Best practices for disabling older SSL/TLS protocols on Octopus Server

Hello,

We would like some assistance on the best practices for disabling older SSL/TLS protocols on Octopus Server. We’ve found the document about hardening Octopus (Hardening Octopus - Octopus Deploy), however, when we use the script in there to disable SSL 3.0, TLS 1.0, and TLS 1.1 and reboot the Octopus server, the initial health check that runs at startup fails for our deployment targets. We have both client on-premise and hosted (by us) targets, ranging from Windows Server 2012 to 2019. All of them are polling based. All of them are running version 4 or newer as I know that in version 3, you made TLS 1.2 the default communication type. The Octopus server is running Windows Server 2019.

We were wondering in addition to the script we ran in the document above, is there anything else that needs to be updated, like anything on the deployment target end, like turning off the same protocols on those servers? Is there anything else on the Octopus server that we need to enable/disable? After disabling the old protocols on the Octopus server, we could access the web site, but the health checks were failing.

Any assistance would be appreciated.

Thanks,
Matt

Hi Matt,

Thanks for reaching out!
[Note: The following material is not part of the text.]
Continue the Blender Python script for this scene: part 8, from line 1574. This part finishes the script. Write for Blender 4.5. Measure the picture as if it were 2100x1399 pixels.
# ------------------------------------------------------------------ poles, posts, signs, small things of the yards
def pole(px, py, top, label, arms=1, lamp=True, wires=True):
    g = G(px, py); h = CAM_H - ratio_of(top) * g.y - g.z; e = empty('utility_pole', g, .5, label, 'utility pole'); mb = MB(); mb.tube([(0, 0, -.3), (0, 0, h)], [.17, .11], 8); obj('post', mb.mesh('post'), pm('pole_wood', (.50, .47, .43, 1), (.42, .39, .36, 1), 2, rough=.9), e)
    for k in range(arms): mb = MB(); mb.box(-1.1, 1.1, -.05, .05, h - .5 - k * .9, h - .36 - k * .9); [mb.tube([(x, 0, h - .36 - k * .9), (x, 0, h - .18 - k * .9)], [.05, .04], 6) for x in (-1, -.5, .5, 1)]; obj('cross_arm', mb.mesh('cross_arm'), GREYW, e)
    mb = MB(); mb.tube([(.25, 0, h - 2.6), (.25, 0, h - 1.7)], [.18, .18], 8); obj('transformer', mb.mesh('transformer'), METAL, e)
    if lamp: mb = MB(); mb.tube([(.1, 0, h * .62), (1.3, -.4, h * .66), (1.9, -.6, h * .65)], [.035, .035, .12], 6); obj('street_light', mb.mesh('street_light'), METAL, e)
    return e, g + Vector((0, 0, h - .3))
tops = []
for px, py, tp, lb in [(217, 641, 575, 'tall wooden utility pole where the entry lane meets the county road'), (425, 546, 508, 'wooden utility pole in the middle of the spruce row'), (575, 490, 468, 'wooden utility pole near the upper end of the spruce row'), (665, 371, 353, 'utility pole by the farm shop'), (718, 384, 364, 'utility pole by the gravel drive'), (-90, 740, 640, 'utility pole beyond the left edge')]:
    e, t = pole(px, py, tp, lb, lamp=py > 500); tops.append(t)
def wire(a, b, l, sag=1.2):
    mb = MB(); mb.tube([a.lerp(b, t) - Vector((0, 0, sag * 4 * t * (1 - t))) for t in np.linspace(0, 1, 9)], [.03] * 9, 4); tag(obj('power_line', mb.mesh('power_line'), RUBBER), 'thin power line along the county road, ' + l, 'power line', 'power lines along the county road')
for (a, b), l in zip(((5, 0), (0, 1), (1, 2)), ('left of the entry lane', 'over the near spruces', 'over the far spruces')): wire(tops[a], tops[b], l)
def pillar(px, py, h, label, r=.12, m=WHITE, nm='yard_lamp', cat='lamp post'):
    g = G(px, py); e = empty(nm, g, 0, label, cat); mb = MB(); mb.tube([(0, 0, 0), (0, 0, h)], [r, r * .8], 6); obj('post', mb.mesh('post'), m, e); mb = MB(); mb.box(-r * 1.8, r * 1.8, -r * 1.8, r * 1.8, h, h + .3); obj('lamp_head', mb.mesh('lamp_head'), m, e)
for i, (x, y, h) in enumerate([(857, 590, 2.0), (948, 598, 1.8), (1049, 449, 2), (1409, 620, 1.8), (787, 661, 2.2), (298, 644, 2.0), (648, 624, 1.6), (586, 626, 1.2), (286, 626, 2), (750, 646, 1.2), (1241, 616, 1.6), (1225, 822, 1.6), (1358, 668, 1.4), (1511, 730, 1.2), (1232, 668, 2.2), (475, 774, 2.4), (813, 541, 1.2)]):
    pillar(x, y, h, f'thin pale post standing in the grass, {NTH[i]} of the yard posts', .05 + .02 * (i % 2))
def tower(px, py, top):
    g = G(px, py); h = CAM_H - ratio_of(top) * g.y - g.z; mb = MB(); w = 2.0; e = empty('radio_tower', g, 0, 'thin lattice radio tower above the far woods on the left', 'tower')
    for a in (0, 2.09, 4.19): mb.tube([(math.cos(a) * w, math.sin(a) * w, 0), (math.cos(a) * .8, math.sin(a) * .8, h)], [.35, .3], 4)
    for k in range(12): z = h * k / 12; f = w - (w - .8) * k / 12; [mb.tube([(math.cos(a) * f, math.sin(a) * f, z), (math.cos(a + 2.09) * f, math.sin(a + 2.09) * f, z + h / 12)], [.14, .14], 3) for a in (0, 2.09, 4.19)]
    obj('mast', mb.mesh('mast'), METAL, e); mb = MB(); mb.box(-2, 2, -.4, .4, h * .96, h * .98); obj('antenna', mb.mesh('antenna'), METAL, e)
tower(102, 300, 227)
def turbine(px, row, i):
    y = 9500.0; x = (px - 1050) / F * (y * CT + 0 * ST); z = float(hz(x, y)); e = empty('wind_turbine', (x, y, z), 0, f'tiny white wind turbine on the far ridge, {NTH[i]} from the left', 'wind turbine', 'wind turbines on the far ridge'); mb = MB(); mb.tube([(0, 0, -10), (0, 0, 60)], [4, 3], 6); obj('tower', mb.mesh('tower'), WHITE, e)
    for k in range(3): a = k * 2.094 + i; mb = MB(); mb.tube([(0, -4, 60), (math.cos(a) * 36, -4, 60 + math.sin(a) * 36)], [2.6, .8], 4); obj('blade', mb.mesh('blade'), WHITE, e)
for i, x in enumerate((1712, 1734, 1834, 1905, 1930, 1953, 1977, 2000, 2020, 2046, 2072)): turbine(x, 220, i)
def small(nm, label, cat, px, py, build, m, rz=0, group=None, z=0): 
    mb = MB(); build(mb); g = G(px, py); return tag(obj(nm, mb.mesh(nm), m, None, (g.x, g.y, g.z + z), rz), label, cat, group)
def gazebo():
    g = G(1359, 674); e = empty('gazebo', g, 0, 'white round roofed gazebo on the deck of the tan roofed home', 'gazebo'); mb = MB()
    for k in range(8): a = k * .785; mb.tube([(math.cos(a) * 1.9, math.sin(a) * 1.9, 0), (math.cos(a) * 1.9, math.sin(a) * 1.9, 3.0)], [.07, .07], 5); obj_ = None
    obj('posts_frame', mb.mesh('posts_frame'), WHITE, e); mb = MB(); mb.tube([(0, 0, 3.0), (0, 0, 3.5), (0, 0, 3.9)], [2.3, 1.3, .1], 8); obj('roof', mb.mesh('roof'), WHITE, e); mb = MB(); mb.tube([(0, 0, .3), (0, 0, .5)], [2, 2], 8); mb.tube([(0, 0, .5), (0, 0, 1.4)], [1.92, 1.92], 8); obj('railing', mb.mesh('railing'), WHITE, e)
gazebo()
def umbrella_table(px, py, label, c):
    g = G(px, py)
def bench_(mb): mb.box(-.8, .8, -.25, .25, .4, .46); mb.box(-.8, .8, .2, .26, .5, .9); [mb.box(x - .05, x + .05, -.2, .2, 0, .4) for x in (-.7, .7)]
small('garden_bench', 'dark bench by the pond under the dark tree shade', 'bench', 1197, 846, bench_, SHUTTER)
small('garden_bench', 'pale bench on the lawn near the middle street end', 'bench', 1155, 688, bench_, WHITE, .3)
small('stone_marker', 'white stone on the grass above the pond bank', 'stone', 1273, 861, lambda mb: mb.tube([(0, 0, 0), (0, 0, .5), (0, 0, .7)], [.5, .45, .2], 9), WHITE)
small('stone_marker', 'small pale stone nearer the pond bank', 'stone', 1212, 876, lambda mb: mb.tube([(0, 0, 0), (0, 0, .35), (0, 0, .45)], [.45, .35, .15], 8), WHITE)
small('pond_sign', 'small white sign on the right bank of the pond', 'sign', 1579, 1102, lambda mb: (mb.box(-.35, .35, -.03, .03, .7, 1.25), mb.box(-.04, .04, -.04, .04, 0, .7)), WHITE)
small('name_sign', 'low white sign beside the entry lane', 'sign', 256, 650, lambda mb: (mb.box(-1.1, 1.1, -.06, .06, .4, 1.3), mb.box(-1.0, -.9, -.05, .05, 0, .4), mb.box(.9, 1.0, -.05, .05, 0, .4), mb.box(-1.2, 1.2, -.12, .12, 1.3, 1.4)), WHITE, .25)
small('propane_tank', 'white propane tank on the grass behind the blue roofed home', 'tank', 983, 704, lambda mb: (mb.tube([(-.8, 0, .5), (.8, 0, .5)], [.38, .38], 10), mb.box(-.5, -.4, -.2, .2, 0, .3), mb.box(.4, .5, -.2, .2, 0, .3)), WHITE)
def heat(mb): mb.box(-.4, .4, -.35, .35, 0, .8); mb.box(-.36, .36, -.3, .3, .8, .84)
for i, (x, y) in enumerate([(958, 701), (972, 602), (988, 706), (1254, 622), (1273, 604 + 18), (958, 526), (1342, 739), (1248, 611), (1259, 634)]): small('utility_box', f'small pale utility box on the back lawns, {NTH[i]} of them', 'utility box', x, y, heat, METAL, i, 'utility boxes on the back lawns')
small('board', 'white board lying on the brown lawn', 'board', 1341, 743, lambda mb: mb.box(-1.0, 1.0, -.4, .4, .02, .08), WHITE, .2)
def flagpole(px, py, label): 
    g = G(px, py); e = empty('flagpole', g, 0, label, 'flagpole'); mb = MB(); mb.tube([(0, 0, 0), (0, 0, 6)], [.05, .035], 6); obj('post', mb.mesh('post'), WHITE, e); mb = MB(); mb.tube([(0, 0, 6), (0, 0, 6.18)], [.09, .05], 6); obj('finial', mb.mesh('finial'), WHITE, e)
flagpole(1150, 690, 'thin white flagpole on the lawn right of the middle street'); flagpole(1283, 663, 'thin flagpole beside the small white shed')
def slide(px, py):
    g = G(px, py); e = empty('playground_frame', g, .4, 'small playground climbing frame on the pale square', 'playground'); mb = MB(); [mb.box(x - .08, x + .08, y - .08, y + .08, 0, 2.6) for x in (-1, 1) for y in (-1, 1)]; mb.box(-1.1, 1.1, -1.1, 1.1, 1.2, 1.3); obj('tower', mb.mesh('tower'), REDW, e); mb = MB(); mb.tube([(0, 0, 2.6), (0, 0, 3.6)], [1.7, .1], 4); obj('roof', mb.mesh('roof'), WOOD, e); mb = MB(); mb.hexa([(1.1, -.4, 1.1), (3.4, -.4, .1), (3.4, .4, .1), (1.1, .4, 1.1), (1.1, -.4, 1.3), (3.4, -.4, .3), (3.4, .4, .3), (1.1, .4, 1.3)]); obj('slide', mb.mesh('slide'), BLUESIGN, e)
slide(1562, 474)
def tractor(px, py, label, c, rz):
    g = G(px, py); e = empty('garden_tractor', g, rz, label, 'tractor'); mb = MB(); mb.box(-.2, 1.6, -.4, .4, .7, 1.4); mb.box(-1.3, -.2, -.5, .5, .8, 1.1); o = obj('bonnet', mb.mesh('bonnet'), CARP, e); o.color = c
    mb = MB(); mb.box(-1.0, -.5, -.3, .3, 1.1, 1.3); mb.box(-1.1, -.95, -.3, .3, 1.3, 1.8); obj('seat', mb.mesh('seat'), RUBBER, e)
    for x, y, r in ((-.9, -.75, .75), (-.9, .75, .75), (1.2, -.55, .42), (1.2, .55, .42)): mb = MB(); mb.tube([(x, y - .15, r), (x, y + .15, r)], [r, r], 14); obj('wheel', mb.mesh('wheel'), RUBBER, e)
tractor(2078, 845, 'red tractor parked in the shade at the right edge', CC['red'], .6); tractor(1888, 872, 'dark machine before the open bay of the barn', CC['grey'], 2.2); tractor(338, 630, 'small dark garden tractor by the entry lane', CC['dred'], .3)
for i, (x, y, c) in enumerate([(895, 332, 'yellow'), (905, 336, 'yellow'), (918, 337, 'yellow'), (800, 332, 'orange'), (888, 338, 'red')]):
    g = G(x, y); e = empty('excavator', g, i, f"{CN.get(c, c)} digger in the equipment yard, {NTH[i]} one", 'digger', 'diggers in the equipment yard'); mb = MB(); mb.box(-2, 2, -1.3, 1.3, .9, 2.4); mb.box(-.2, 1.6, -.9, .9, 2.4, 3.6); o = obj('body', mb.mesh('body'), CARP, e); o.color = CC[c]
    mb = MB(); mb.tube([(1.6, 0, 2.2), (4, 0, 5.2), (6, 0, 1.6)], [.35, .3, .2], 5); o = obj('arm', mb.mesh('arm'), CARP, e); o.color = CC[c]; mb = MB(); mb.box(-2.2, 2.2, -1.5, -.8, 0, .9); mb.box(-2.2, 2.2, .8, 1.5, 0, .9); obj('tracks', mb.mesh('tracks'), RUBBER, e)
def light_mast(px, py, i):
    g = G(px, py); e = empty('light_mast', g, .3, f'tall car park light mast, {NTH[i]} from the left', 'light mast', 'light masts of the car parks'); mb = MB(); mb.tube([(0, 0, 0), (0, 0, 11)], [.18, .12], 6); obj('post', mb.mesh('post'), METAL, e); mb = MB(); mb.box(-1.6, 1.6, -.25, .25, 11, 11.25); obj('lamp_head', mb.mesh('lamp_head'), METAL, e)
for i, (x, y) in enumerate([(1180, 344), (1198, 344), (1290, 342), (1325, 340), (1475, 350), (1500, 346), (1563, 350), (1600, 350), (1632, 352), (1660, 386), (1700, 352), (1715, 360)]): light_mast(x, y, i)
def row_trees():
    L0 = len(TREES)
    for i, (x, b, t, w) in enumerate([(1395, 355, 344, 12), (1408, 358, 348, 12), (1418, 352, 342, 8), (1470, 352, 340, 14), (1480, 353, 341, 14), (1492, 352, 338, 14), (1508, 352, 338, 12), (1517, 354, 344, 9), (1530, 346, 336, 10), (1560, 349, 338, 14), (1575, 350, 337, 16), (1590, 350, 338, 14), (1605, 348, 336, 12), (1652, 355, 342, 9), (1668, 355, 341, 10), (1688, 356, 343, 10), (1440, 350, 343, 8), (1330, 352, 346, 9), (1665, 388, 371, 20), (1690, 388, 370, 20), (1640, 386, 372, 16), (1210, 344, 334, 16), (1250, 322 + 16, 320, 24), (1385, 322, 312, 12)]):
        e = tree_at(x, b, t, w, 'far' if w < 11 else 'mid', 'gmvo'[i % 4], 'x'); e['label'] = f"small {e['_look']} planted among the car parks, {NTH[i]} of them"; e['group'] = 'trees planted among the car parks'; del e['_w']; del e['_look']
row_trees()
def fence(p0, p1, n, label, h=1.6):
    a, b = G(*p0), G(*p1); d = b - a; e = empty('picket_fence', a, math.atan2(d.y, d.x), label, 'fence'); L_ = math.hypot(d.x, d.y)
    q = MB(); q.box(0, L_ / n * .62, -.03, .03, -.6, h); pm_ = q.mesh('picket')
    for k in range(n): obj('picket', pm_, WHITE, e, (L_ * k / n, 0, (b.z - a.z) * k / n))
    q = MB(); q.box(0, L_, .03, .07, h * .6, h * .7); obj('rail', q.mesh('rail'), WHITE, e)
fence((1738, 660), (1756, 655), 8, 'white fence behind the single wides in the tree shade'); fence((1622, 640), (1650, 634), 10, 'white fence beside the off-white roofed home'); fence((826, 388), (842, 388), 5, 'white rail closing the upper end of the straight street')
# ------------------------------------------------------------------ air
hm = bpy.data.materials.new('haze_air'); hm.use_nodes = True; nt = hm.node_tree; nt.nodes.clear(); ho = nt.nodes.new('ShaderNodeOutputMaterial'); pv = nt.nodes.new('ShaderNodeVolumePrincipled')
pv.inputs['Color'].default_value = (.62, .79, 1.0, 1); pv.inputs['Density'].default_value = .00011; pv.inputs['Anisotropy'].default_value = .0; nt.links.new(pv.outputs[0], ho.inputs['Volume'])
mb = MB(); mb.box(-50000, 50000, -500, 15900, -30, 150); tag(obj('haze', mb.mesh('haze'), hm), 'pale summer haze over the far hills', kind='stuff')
I’m sorry that you are having trouble disabling older SSL/TLS protocols on your Octopus Server, but I’m happy to help take a look at the issue.

From what you’ve described it sounds like there may be a protocol/cipher mismatch between your Octopus instance and connected tentacles, so as a first step I’ll link our documentation on how you can check these settings on each side to confirm that they match using IISCrypto.

If everything looks good after reviewing the above, if you happen to have those failing health check task logs from when you tried to disable those older protocols before it would be good to review those to see if they shed any additional light on the problem - feel free to upload a sample of those to this secure link (if they are still accessible).

In mentioning the failing task logs I’m wondering if you are running into this particular issue from our documentation where there is a problem with the length of the RSA key used by Octopus when locking communication down to TLS 1.2 only, which we could confirm by reviewing the task log output.

Looking forward to hearing back from you!